The worst mistake that people ever make when it comes to investing is believing that fast results come easy.
Today, we live in a world that revolves around instant gratification. Quick shipping. Instant access. Updates in real-time.
Building wealth takes time and real estate is no exception.
Real estate in particular rewards patience. Markets move in cycles. Neighborhoods evolve. Forced appreciation takes time. Relationships and experience compounds.
The best strategy sometimes involves waiting when others lose their minds.
It's tough on humans.
However, dogs are capable of staring at a sandwich for four hours straight without ever blinking.
Mentally, they may even surpass us.
Risk Management Is Basically Avoiding the Invisible Fence
First lesson for any dog: Get shocked at the invisible fence just one time, and there won't be a second attempt.
Investors learn to do the same.
Not that they're supposed to eliminate risks completely; that's impossible.
What they need is to anticipate potential risks before they become a problem.
This involves:
using leverage conservatively,
doing adequate due diligence,
having sufficient liquidity,
challenging assumptions during stressful times,
not making emotional decisions.
Those who survive in the investing game are seldom risk takers but people who remain on their feet after other investors made too many mistakes.
Such lessons become especially valuable in uncertain environments.
Final Thoughts
At the end of the day, investing is less about intelligence than people think - it's more about behavior.
Discipline.
Patience.
Consistency.
Risk management.
Emotional self-control.
Ironically, dogs tend to have these virtues more consistently than humans.

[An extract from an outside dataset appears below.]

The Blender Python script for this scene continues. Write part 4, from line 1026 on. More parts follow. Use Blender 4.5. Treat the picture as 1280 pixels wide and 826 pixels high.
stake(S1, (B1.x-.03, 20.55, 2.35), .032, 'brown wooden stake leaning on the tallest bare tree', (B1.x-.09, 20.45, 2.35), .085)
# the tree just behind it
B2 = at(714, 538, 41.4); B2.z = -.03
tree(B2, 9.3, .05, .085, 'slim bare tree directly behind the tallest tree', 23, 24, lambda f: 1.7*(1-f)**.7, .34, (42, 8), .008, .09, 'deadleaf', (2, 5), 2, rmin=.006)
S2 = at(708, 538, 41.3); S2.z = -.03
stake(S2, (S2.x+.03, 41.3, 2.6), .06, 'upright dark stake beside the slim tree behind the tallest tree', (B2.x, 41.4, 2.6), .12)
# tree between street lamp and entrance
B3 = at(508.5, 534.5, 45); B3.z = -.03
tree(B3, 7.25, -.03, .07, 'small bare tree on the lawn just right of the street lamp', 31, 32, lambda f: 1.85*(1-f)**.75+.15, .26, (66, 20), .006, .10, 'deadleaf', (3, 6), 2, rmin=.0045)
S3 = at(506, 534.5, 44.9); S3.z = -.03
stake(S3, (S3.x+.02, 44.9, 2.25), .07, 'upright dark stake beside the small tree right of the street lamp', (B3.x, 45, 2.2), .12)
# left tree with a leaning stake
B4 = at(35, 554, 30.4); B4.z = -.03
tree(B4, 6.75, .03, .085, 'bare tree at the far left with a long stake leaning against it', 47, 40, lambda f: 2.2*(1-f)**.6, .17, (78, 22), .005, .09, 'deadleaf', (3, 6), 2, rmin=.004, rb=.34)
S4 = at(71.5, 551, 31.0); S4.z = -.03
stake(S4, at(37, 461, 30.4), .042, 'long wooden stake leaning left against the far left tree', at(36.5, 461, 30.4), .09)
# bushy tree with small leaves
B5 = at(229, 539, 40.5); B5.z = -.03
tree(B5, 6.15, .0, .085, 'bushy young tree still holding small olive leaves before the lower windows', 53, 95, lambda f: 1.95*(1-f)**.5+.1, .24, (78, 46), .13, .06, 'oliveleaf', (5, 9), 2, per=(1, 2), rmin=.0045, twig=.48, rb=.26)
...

After all, Teddy still believes squirrels are a reasonable long-term investment strategy, so he’s not perfect.
Nevertheless, where consistency, loyalty, patience, and simplicity are concerned, he may be on to something.

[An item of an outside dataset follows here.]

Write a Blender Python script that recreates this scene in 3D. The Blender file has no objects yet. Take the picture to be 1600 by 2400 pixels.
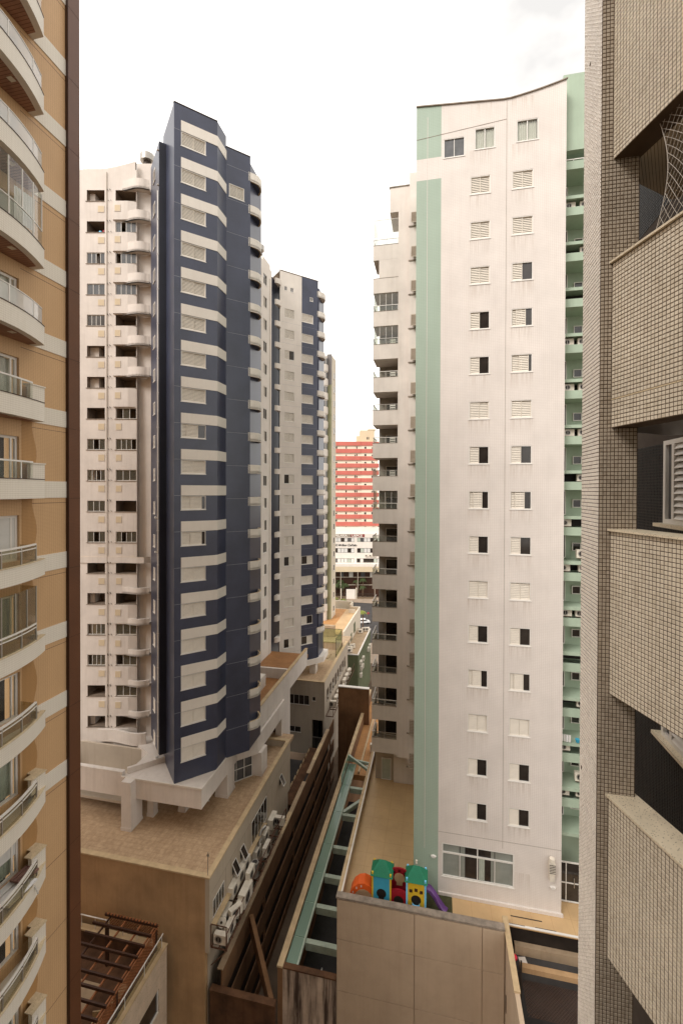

At Shore Acres Capital, we believe successful investing isn’t about chasing hype. It’s about discipline, patience, and finding opportunities with strong fundamentals, even when the market gets noisy.
Teddy would probably agree. Assuming there are snacks involved.
Key Investing Lessons from Teddy
Avoid chasing hype
Consistency beats excitement
Patience compounds over time
Risk management matters
Emotional investing usually fails
Teddy's Story
Teddy has been part of our family for the last five years and, at well over 100 pounds, has become somewhat of a neighborhood celebrity purely because of his size.
Despite his intimidating stature, he is incredibly loyal, playful, and convinced that every person he meets is there specifically to pet him.
When he’s not unsuccessfully negotiating with squirrels, Teddy enjoys his other passions in life: sleeping, eating, and strategically positioning himself near anyone handling food.
He also comes from a long line of champion show dogs from Canada, although judging by his daily behavior, you would never know it.